Yeah, it's a great question. I would say it's both, and I will add a couple of comments to this. It makes, you know, given the 24 countries that we're in, there are some that are hyper growth or even huge markets that were still very small. Right. So that that one is an absolute no brainer. Just a matter of finding the right firms all around the world. On the other hand, to your point around where's the next wonder way and acquiring some of the latest tech. The only caveat I would say there is, yes, I think we're very interested and open in that. And I'm also just as open in partnering. And it may make a lot of sense to also partner before you buy, right? Or keep, you know, I think our portfolio is getting quite broad. And so we need to be very thoughtful about which of our own platforms and tech are we innovating internally? Who are we partnering with and what are we acquiring? So, but you're right. I mean, those are the two big buckets that I'm spending a lot of time in right now.

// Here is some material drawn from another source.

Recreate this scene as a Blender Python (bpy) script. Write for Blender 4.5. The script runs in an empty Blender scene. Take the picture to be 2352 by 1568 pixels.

And also, it's a big follow-up on North America. If you could quantify these two projects that were canceled here in Q4, are they canceled or are they, so to say, that will be done in 2025?
So we had some projects that were postponed to 2025. The two projects that I mentioned, the sales kickoffs, where the companies actually canceled those events, they canceled the events. Because those are usually done in January as a kickoff to the year. And they bring in either their top executives or other sellers into an event, and they just didn't prioritize it this time. They did something much smaller, like a memo or a town hall or something like that.
Okay. Thank you.
As a reminder, if you wish to ask a question, please dial pound key five on your telephone keypad. There are no more questions at this time, so I hand the conference back to the speakers for any closing comments.
We have a written question here. from Alexander and it says, can you say something about those two canceled events from two large clients in the U.S. in Q4? Do you expect those to be back in 2025? And how much did BTS grow in the U.S. in Q4 excluding those two events?
so i would expect them to be back but not until the fourth quarter 2025 right um i would say there's greater than 50 chance they would do them again um and i can tell you that the value between both was over 2 million in the fourth quarter um But I am not going to be able to tell you exactly how much it grew outside of the $2 million. You just have to read $2 million lower than the fourth quarter revenues.
Okay. No more written questions so far.
Okay. Great. Well, thank you, everybody.